Who is your manager of the season?
After their triumph on Sunday, Manchester United have now won just one fewer top-flight league titles than arch-rivals Liverpool (18 to 17), with Sir Alex Ferguson claiming his tenth in 16 seasons in the period which history will remember as the Premier League era.
Ferguson's team played some scintillating football, scoring 80 goals in 38 games compared to the more modest 65 for Chelsea, their nearest challengers. Having had to play second fiddle for two seasons to the big-spending west London club, Ferguson, reinvigorated by a fresh challenge, rebounded in some style by winning back-to-back titles himself. Surely, therefore, he is a certainty for our manager of the season award? Surely?
Not so fast.
Some might argue that the worst Ferguson should be expected to do with his superstar squad and the money at his disposal would be a place in the top two. United are matching expectations, certainly, but are they really exceeding them?
A fortnight ago Fulham trailed 2-0 at Manchester City with just 20 minutes remaining, only to turn that game on its head and record what turned out to be the first of three straight victories. The last of those, at Portsmouth, the FA Cup finalists, on Sunday, confirmed their place in the Premier League for another season and ensured that forever more the man in charge at Craven Cottage will be known as Roy “Harry Houdini” Hodgson. When he was brought in by Mohamed Al Fayed, the impatient owner of Fulham, after the sacking of Lawrie Sanchez at the end of December, all looked lost.
In the beginning, Hodgson certainly did not look like a genius, merely the pilot of a submarine set to dive to the lower reaches of the Football League. Signings such as Erik Nevland were ridiculed at the time, but the former Finland manager has been proved right. Whether he can do it again for a second season is very much open to debate, but Hodgson must be another of our candidates for manager of the season.
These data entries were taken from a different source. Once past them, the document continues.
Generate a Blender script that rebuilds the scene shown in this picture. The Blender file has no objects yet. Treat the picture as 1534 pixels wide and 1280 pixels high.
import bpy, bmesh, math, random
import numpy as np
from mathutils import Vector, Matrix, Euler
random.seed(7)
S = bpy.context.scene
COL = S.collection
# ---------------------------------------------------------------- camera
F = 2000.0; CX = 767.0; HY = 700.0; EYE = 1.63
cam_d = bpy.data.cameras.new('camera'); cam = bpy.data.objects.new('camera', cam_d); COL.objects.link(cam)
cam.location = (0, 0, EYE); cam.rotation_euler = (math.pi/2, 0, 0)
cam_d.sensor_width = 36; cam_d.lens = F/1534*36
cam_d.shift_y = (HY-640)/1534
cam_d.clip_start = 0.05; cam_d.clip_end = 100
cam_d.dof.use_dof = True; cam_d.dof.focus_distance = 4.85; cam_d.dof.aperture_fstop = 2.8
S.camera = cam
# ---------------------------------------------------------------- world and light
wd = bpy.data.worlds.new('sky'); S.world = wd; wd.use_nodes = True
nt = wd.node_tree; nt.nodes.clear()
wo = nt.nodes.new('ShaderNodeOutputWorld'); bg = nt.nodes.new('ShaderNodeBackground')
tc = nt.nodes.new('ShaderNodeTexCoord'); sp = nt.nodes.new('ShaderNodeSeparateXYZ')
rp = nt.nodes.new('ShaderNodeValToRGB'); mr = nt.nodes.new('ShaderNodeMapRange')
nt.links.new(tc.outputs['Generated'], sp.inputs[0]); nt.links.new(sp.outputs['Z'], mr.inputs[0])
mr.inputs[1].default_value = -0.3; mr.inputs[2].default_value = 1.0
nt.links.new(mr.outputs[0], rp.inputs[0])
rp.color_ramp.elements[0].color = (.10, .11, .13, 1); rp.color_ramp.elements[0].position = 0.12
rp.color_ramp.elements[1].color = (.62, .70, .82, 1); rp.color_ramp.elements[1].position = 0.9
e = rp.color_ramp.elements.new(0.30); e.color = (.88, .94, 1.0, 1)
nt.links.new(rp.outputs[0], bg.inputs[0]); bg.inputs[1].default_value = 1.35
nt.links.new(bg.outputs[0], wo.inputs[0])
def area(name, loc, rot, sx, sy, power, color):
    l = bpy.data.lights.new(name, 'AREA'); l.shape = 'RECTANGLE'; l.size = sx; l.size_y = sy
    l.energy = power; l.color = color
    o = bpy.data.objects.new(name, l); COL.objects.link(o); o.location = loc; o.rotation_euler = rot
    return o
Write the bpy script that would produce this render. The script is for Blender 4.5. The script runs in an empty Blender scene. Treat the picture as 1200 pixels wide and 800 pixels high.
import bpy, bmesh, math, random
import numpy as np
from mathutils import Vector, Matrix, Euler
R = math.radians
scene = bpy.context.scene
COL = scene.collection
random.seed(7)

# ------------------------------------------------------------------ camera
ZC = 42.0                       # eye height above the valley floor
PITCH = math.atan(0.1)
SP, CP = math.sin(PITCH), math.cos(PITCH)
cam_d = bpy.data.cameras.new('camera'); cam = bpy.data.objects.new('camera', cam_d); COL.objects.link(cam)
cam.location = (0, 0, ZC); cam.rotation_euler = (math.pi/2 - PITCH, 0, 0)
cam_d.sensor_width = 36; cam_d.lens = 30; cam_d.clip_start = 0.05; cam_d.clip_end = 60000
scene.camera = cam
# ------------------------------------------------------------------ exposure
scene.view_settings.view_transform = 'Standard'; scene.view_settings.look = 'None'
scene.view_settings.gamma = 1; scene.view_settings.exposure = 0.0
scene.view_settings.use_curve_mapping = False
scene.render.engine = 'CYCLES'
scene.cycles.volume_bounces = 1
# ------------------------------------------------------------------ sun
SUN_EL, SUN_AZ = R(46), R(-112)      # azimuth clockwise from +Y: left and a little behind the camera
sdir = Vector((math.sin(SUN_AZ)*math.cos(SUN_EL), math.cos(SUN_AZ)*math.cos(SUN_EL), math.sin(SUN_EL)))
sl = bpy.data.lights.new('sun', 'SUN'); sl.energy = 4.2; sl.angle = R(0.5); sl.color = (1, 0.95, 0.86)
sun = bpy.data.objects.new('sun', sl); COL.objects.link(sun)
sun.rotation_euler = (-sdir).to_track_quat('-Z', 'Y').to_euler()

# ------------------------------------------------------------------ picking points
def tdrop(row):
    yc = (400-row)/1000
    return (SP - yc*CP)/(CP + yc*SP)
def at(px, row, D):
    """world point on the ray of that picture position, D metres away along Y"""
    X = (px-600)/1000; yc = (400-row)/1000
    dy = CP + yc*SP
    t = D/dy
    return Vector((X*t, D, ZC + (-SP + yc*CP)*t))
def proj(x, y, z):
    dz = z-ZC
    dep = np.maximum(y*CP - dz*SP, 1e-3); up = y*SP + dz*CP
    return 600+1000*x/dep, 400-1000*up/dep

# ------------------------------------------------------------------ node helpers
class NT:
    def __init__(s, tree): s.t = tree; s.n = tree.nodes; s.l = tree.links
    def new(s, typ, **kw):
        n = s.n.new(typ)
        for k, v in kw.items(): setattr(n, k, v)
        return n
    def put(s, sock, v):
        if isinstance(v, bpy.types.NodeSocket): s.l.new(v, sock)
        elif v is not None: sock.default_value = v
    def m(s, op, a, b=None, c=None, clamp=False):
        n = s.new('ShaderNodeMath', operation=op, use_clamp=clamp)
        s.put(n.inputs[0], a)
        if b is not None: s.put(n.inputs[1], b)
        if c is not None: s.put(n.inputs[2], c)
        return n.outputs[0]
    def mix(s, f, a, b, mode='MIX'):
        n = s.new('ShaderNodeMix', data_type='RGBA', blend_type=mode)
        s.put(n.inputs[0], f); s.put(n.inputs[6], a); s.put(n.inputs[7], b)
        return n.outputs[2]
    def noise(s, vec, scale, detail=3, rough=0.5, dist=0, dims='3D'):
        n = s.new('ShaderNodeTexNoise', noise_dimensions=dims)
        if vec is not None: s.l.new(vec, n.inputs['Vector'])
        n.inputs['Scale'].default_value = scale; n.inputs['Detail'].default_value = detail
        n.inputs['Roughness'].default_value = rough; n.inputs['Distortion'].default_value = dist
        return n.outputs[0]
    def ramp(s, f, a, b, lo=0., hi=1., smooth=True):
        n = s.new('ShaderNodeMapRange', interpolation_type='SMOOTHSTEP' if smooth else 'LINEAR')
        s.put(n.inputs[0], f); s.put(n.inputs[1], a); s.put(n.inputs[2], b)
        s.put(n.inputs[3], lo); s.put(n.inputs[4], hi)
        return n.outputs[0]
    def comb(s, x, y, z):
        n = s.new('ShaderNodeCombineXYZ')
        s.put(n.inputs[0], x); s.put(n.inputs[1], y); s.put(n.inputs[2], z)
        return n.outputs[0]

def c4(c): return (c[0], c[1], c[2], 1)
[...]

These are the others on our shortlist:
Avram Grant: looked like a dead man walking after defeat at Manchester United in his opening game, but carried Chelsea to within one game of the title and achieved what Jose Mourinho failed to do in guiding them to the final of the Champions League.
Arsene Wenger: for almost winning the Premier League with footballers plucked from the kindergarten at Arsenal and spending next to nothing in mounting a creditable title challenge.
Rafael Benitez: for managing to keep his job at Anfield amid serious boardroom upheaval.
David Moyes: for giving Liverpool a run for their money and getting Everton into Europe once again.
Juande Ramos: for winning a trophy for the long-suffering Tottenham Hotspur fans and successfully avoiding doing interviews for months by pretending he could not speak English.
Steve Bruce: left Birmingham City at just the right time and guided Wigan Athletic to Premier League survival.
Martin O'Neill: turned Aston Villa into one of the most entertaining teams to watch in the top flight and came within an ace of European qualification.
Sven-Goran Eriksson: OK, a long-shot now, but had a fantastic first half of the season. Deserves an honourable mention as probably the only manager in history of lose his final game in charge 8-1 to a side as poor as Middlesbrough.
What do you think? Vote for your manager of the season in our poll and please leave a comment in the box at the bottom of this post.






It's got to be David Moyes, what a magnificent effort on such a limited budget. Only Ferguson (with so much more resource at his disposal) could come close.